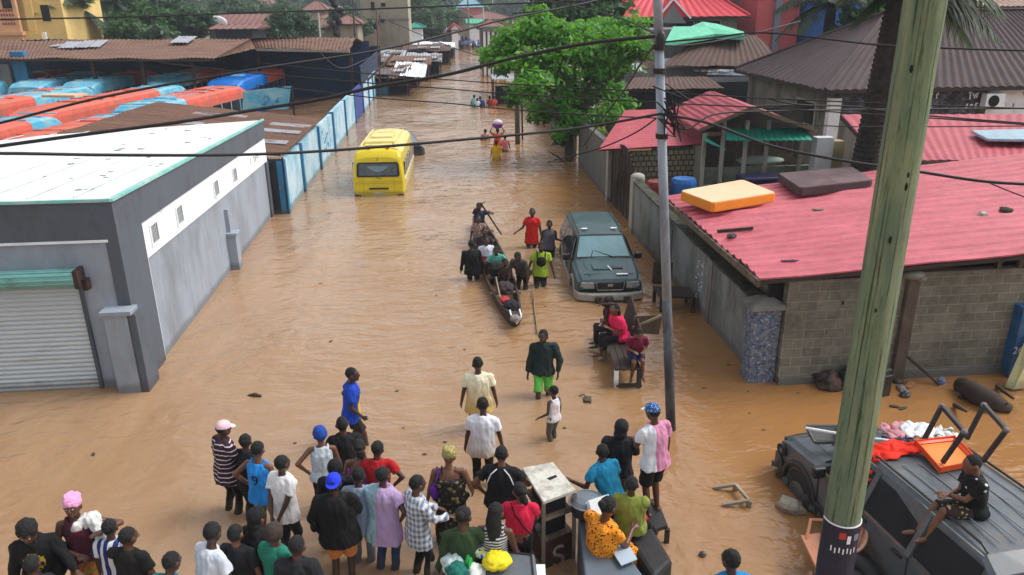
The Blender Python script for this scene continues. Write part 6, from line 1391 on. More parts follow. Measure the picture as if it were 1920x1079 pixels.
MB().prism([Vector((p.x, p.y, .2)) for p in q], (0, 0, .35)).build('cushion', black_rubber, dp, bevel=.06); MB().prism([Vector((p.x, p.y, -.3)) for p in [v.lerp(sum(q, Vector())/4, .15) for v in q]], (0, 0, .5)).build('base', wood_dark, dp)
pf = thing('platform', 'narrow dark plank platform above the water under the man in the blue cap', 'platform', (2.9, 9.2, -.3))
q = [P(1185, 940, .3), P(1232, 935, .3), P(1252, 985, .3), P(1205, 1000, .3)]; MB().prism([p-Vector((0, 0, .06)) for p in q], (0, 0, .06)).build('deck', black_plastic, pf)
for p in q: MB().bar((p.x, p.y, -.4), (p.x, p.y, .24), .06, .06).build('leg', wood_dark, pf)
pn = thing('cooking_pot', 'large dark pot with glass lid standing left of the woman in orange', 'pot', P(1098, 945, .75)); c_ = P(1100, 940, .95)
MB().loft([MB().ering(c_+Vector((0, 0, z_)), r_, r_, n=24) for z_, r_ in ((-.2, .17), (-.17, .21), (0, .23), (.01, .24), (.012, .21))]).build('pan', M('dark_enamel', S(50, 56, 66), .3, .3, 3), pn, smooth=False); MB().loft([MB().ering(c_+Vector((0, 0, z_)), r_, r_, n=24) for z_, r_ in ((.014, .215), (.05, .17), (.07, .08))]).build('lid', M('lid_grey', S(110, 120, 130), .25, .2), pn)
MB().tube([c_+Vector((.24*math.cos(a), .24*math.sin(a), .012)) for a in [k*.35 for k in range(19)]], .012, 6).build('rim', chrome, pn)
o = MB().prism([P(1097, 990, .78), P(1118, 985, .78), P(1135, 1010, .78), P(1112, 1018, .78)], (0, 0, .16)).build('cardboard_box', M('cardboard', S(170, 136, 96), .9, .1), None, bevel=.01); center(o); tag(o, 'small brown cardboard box on the grey metal chest', 'box')
ps_ = thing('paper_stack', 'leaning stack of white papers between the pot and the woman', 'papers', P(1118, 975, .9))
for k in range(7): a = P(1106+k*1.2, 985-k, .85+.015*k); MB().prism([a, a+Vector((.16, .03+.01*k, .06)), a+Vector((.14+.02*k, .3, .2)), a+Vector((-.02, .27, .14))], (0, 0, .006)).build('sheet', white_sheet, ps_)

# things on and around the wrecked car
ot = thing('upturned_table', 'orange plastic table upside down on the grey car roof, black legs up', 'table', (6.7, 8.45, 1.5))
q = [P(1716, 828, 1.60), P(1762, 881, 1.60), P(1836, 866, 1.60), P(1790, 820, 1.60)]; ctr = sum(q, Vector())/4
om = M('orange_plastic', S(238, 84, 24), .4, .06, 4); om2 = M('orange_light', S(244, 138, 52), .5, .06, 4)
MB().prism([p-Vector((0, 0, .05)) for p in q], (0, 0, .02)).build('tabletop', om2, ot)
for i in range(4):
    a, b_ = q[i], q[(i+1) % 4]; a2_, b3_ = a.lerp(ctr, .16), b_.lerp(ctr, .16)
    MB().prism([a-Vector((0, 0, .055)), b_-Vector((0, 0, .055)), b_+Vector((0, 0, .03)), a+Vector((0, 0, .03))], (a2_-a)*.25).build('rim', om, ot)
    MB().prism([a, b_, b3_-Vector((0, 0, .022)), a2_-Vector((0, 0, .022))], (0, 0, .008)).build('inner_lip', om, ot)
B_ = [P(1732, 826, 1.59), P(1767, 868, 1.59), P(1812, 824, 1.59), P(1842, 866, 1.59)]; Tt = [P(1766, 762, 2.1), P(1808, 810, 2.1), P(1845, 760, 2.1), P(1887, 807, 2.1)]
for i in (0, 1, 2, 3): MB().bar(B_[i], Tt[i], .05, .06).build('leg', black_plastic, ot, bevel=.01)
for i in (0, 2): MB().bar(Tt[i], Tt[i+1], .055, .06).build('crossbar', black_plastic, ot, bevel=.01)
for i in range(4): MB().ell(Tt[i], (.045, .045, .04)).build('foot', M('pale_grey_foot', S(120, 112, 112), .7, .1), ot)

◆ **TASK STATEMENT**
Without the pictures, print the whole listing exactly as given.

◆ **SOLUTION TO THIS TASK**
The Blender Python script for this scene continues. Write part 6, from line 1391 on. More parts follow. Measure the picture as if it were 1920x1079 pixels.
MB().prism([Vector((p.x, p.y, .2)) for p in q], (0, 0, .35)).build('cushion', black_rubber, dp, bevel=.06); MB().prism([Vector((p.x, p.y, -.3)) for p in [v.lerp(sum(q, Vector())/4, .15) for v in q]], (0, 0, .5)).build('base', wood_dark, dp)
pf = thing('platform', 'narrow dark plank platform above the water under the man in the blue cap', 'platform', (2.9, 9.2, -.3))
q = [P(1185, 940, .3), P(1232, 935, .3), P(1252, 985, .3), P(1205, 1000, .3)]; MB().prism([p-Vector((0, 0, .06)) for p in q], (0, 0, .06)).build('deck', black_plastic, pf)
for p in q: MB().bar((p.x, p.y, -.4), (p.x, p.y, .24), .06, .06).build('leg', wood_dark, pf)
pn = thing('cooking_pot', 'large dark pot with glass lid standing left of the woman in orange', 'pot', P(1098, 945, .75)); c_ = P(1100, 940, .95)
MB().loft([MB().ering(c_+Vector((0, 0, z_)), r_, r_, n=24) for z_, r_ in ((-.2, .17), (-.17, .21), (0, .23), (.01, .24), (.012, .21))]).build('pan', M('dark_enamel', S(50, 56, 66), .3, .3, 3), pn, smooth=False); MB().loft([MB().ering(c_+Vector((0, 0, z_)), r_, r_, n=24) for z_, r_ in ((.014, .215), (.05, .17), (.07, .08))]).build('lid', M('lid_grey', S(110, 120, 130), .25, .2), pn)
MB().tube([c_+Vector((.24*math.cos(a), .24*math.sin(a), .012)) for a in [k*.35 for k in range(19)]], .012, 6).build('rim', chrome, pn)
o = MB().prism([P(1097, 990, .78), P(1118, 985, .78), P(1135, 1010, .78), P(1112, 1018, .78)], (0, 0, .16)).build('cardboard_box', M('cardboard', S(170, 136, 96), .9, .1), None, bevel=.01); center(o); tag(o, 'small brown cardboard box on the grey metal chest', 'box')
ps_ = thing('paper_stack', 'leaning stack of white papers between the pot and the woman', 'papers', P(1118, 975, .9))
for k in range(7): a = P(1106+k*1.2, 985-k, .85+.015*k); MB().prism([a, a+Vector((.16, .03+.01*k, .06)), a+Vector((.14+.02*k, .3, .2)), a+Vector((-.02, .27, .14))], (0, 0, .006)).build('sheet', white_sheet, ps_)

# things on and around the wrecked car
ot = thing('upturned_table', 'orange plastic table upside down on the grey car roof, black legs up', 'table', (6.7, 8.45, 1.5))
q = [P(1716, 828, 1.60), P(1762, 881, 1.60), P(1836, 866, 1.60), P(1790, 820, 1.60)]; ctr = sum(q, Vector())/4
om = M('orange_plastic', S(238, 84, 24), .4, .06, 4); om2 = M('orange_light', S(244, 138, 52), .5, .06, 4)
MB().prism([p-Vector((0, 0, .05)) for p in q], (0, 0, .02)).build('tabletop', om2, ot)
for i in range(4):
    a, b_ = q[i], q[(i+1) % 4]; a2_, b3_ = a.lerp(ctr, .16), b_.lerp(ctr, .16)
    MB().prism([a-Vector((0, 0, .055)), b_-Vector((0, 0, .055)), b_+Vector((0, 0, .03)), a+Vector((0, 0, .03))], (a2_-a)*.25).build('rim', om, ot)
    MB().prism([a, b_, b3_-Vector((0, 0, .022)), a2_-Vector((0, 0, .022))], (0, 0, .008)).build('inner_lip', om, ot)
B_ = [P(1732, 826, 1.59), P(1767, 868, 1.59), P(1812, 824, 1.59), P(1842, 866, 1.59)]; Tt = [P(1766, 762, 2.1), P(1808, 810, 2.1), P(1845, 760, 2.1), P(1887, 807, 2.1)]
for i in (0, 1, 2, 3): MB().bar(B_[i], Tt[i], .05, .06).build('leg', black_plastic, ot, bevel=.01)
for i in (0, 2): MB().bar(Tt[i], Tt[i+1], .055, .06).build('crossbar', black_plastic, ot, bevel=.01)
for i in range(4): MB().ell(Tt[i], (.045, .045, .04)).build('foot', M('pale_grey_foot', S(120, 112, 112), .7, .1), ot)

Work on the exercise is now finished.